The Computational Limits of Deep Learning
Neil C. Thompson, Kristjan Greenewald, Keeheon Lee, Gabriel F. Manso
題名は「ディープラーニングの計算限界」内容は以下の通り。
1.序章
以下、ざっくり訳
- コンピューターパワーの増加の必要性が急速に拡大している
- ディープラーニングの進歩には劇的に効率を上げるか計算効率の高いマシンに移行する必要がある
- ディープラーニングの計算ニーズは急速に拡大している
2.ディープラーニングの計算要件理論
- ディープラーニングではパフォーマンスとモデルの複雑さと計算要件の関係はまだ良く解明されていない
- ディープラーニングの柔軟性の大きさは本質的に大量のデータや計算に依存している
3.実際のディープラーニングの計算要件
3.1 過去
- 過去のディープラーニングの経緯と計算能力の向上
- ハードウェアのチップ数をスケールアップする事は長期的には問題がある
- コストが計算能力の増加と同じ速度で拡大(比例する)ので持続不可能になる
3.2 現在
- ディープラーニングの計算への依存を調べるために1,058の研究論文を調べた
- 機械翻訳ではハードウェアへの負担が大きく増加しても改善は比較的少ない
- ディープラーニングの学習モデルは使用される計算能力の大幅な増加に依存している
3.3 未来
- ベンチマークを達成する為に必要な計算能力、経済的、環境的コストを計算する
- 例えばImageNetのエラー率を5%するには更に105倍の計算量が必要と推定される
- 上記を経済的に達成するにはより効率的なハードウェアやアルゴリズムが必要
4.計算負荷の軽減
- 3.3(未来の章)ではディープラーニングが重要な課題に直面していることを示唆している
- 以下のアプローチを簡単に調査した
- コンピュータ能力の向上(量子コンピューティングが最も長期的な上昇余地があると思われる)
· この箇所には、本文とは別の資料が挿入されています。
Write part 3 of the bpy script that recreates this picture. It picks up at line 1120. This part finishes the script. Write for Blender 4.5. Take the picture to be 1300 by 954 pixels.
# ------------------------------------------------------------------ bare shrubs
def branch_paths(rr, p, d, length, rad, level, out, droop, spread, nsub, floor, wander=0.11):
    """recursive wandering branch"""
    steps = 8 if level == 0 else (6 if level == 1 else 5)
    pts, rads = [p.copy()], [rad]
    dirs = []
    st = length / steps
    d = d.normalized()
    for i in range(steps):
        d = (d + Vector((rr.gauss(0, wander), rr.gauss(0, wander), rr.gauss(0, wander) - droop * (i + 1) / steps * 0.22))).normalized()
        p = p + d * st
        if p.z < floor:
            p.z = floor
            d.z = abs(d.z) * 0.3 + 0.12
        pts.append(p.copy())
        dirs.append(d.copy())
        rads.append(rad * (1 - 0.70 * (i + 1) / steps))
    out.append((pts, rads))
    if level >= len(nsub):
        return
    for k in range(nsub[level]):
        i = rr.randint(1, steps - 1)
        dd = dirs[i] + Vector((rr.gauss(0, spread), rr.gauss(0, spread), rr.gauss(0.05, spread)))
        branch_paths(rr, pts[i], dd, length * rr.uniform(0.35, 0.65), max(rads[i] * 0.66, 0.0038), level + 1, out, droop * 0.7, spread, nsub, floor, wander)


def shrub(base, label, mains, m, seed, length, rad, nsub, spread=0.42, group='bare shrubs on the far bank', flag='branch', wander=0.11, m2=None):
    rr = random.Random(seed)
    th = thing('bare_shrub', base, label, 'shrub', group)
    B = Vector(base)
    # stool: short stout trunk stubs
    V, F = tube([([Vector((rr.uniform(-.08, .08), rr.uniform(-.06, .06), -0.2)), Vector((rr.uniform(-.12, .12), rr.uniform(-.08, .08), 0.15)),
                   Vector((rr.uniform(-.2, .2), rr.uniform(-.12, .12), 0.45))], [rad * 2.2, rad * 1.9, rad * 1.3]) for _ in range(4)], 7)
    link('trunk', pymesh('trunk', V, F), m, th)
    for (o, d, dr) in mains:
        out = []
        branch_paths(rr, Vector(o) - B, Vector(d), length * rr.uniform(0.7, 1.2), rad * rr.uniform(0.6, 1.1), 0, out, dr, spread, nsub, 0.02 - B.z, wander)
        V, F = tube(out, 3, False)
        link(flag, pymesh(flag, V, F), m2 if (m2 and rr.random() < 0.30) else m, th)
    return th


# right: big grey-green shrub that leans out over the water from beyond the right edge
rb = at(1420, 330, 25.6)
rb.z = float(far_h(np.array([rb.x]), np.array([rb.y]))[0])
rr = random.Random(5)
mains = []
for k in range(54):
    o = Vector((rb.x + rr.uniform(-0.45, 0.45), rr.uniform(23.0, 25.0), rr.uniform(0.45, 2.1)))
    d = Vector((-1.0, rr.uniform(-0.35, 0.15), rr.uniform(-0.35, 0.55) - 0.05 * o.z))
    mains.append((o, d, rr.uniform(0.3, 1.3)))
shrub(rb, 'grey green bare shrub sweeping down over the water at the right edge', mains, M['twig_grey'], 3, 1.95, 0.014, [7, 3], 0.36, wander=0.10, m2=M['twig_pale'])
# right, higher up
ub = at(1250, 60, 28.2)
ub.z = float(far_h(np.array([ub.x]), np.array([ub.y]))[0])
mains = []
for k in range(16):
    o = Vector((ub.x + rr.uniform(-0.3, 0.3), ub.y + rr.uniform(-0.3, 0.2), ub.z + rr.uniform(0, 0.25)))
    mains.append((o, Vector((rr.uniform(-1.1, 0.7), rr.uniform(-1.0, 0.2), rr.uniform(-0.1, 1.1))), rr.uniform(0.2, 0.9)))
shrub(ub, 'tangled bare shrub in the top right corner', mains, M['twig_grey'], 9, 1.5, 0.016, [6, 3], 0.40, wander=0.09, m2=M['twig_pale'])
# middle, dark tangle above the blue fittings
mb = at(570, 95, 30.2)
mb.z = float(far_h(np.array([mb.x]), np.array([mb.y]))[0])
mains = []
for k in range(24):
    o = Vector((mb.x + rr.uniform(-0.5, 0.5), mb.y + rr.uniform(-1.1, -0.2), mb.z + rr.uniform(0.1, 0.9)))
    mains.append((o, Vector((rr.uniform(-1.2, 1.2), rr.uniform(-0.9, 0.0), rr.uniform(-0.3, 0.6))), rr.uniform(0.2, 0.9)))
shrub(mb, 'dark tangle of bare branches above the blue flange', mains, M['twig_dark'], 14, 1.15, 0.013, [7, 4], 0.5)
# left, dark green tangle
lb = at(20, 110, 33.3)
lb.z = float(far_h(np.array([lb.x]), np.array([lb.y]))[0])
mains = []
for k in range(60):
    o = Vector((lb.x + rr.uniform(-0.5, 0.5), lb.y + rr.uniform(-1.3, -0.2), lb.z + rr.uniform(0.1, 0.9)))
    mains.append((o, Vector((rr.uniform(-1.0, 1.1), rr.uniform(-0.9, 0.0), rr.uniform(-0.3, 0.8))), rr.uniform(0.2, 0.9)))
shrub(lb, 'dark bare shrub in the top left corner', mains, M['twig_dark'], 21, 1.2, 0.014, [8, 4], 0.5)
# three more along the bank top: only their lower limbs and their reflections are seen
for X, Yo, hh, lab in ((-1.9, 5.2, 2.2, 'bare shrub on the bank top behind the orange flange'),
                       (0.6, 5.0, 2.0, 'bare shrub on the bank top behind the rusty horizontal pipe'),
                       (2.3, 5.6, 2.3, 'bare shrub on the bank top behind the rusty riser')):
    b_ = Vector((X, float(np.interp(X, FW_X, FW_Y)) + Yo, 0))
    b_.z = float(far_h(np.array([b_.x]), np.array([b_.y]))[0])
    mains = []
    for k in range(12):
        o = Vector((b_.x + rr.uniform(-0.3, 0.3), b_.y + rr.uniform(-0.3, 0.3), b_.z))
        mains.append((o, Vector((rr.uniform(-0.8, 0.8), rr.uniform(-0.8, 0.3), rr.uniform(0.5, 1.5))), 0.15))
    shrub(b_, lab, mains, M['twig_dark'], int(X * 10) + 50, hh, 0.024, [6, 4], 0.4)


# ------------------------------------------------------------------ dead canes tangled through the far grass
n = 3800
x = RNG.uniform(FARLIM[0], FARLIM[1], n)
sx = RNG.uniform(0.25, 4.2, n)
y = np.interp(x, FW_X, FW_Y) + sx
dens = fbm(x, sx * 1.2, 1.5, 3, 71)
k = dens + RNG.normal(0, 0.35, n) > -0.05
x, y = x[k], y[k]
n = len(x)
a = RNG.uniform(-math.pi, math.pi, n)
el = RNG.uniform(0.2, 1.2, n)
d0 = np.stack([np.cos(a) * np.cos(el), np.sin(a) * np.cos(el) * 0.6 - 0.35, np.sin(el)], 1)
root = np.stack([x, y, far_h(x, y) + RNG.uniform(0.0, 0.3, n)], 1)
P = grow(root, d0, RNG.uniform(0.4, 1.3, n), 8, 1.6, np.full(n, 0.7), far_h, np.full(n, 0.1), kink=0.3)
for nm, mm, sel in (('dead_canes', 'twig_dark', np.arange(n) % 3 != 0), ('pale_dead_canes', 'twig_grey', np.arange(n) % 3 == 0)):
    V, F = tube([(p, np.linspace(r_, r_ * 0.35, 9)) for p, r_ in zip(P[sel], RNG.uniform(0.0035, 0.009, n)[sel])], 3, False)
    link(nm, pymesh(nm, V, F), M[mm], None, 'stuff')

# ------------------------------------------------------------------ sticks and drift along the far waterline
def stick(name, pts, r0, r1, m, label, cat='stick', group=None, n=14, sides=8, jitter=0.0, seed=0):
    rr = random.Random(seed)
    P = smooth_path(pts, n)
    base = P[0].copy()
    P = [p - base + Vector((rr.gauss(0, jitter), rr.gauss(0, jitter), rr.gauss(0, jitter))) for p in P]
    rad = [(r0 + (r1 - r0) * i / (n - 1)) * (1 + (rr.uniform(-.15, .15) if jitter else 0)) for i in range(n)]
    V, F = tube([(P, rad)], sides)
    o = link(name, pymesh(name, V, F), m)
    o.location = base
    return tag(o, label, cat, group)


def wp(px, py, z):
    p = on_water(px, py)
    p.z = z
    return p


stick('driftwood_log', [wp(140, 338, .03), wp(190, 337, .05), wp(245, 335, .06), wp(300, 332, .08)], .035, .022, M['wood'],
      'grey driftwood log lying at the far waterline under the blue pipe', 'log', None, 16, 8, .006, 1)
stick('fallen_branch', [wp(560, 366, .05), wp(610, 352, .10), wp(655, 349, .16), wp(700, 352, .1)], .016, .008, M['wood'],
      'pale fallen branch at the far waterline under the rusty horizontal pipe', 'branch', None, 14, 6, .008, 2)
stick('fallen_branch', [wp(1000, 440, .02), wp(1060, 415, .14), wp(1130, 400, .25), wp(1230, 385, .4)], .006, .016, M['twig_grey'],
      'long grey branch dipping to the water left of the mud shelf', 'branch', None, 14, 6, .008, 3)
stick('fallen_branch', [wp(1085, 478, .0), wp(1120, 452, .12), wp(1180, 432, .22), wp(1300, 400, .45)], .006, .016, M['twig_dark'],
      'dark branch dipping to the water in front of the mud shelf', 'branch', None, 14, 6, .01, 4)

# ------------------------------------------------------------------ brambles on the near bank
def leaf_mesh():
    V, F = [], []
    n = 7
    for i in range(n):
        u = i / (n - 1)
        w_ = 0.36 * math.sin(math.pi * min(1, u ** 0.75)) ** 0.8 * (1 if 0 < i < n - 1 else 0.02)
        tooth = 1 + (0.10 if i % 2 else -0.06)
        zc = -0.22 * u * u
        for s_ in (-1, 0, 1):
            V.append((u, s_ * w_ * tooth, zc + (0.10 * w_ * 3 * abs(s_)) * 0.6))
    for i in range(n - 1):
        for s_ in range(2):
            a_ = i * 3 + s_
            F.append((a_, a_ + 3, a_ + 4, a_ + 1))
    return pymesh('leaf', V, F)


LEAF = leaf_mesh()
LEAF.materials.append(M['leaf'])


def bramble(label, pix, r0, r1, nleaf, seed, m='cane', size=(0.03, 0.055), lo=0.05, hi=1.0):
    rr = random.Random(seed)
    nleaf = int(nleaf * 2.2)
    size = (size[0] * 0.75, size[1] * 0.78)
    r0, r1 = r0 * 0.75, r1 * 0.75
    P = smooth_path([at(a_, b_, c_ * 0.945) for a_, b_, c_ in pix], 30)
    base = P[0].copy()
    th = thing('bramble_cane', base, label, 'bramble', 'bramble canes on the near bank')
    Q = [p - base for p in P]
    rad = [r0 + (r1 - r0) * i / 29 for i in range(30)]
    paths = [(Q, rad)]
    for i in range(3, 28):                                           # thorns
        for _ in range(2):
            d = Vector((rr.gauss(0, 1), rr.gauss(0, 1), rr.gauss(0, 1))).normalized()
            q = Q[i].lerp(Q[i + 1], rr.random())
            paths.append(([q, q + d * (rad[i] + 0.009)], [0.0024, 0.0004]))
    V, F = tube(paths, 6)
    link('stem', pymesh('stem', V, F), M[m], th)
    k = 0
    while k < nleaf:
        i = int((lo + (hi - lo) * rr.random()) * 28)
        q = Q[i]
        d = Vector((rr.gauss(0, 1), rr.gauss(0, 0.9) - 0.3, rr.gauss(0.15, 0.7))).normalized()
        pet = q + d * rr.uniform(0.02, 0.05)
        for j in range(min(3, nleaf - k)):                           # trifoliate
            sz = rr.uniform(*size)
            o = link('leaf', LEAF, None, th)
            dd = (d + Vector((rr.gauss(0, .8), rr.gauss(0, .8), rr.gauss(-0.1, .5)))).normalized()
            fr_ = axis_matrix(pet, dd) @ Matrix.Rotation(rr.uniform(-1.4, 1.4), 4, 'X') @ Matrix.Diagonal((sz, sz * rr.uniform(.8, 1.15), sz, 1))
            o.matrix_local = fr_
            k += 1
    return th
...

- 計算の複雑さの低減(ネットワーク内の接続を圧縮と高速化)
- 高速なディープラーニングアーキテクチャー
- ディープラーニングの計算をより魅力的な速度で成長させるためには桁違いの改善が必要
- まだ発見されていないタイプの機械学習に変更する必要
5.結論
- ディープラーニングモデルに使用されるコンピューティングパワーの急増により「AIの冬」は終わった
- しかしハードウェア性能の向上が鈍化している
- ディープラーニングの計算限界が様々なアプリケーションにとって制約となる
- 重要なベンチマークの達成には現在のトレンドではマイルストーンを達成することは不可能
- ディープラーニングは計算効率が高い計算量の少ない方向へ向かうことになる
最後に
3層からなる多層パーセプトロン(ディープラーニングの原型)は1980年代から既にあった。
しかし当時はコンピューリソースが十分に無く性能も出なかった事もあり下火になったと言われている。
近年、ディープラーニングが急激に脚光を浴びている背景にはコンピュータ性能の劇的な向上が間違いなく貢献しているだが人間の欲求は果てしない為、欲求の伸び率に対してハードウェアの性能向上やアルゴリズムの開発が間に合わなくなってきている様に感じる。
しかしその欲求が新たなアルゴリズム、アーキテクチャーを生み出してまた想像もつかないようなブレークスルーが起きるのでは期待もしている。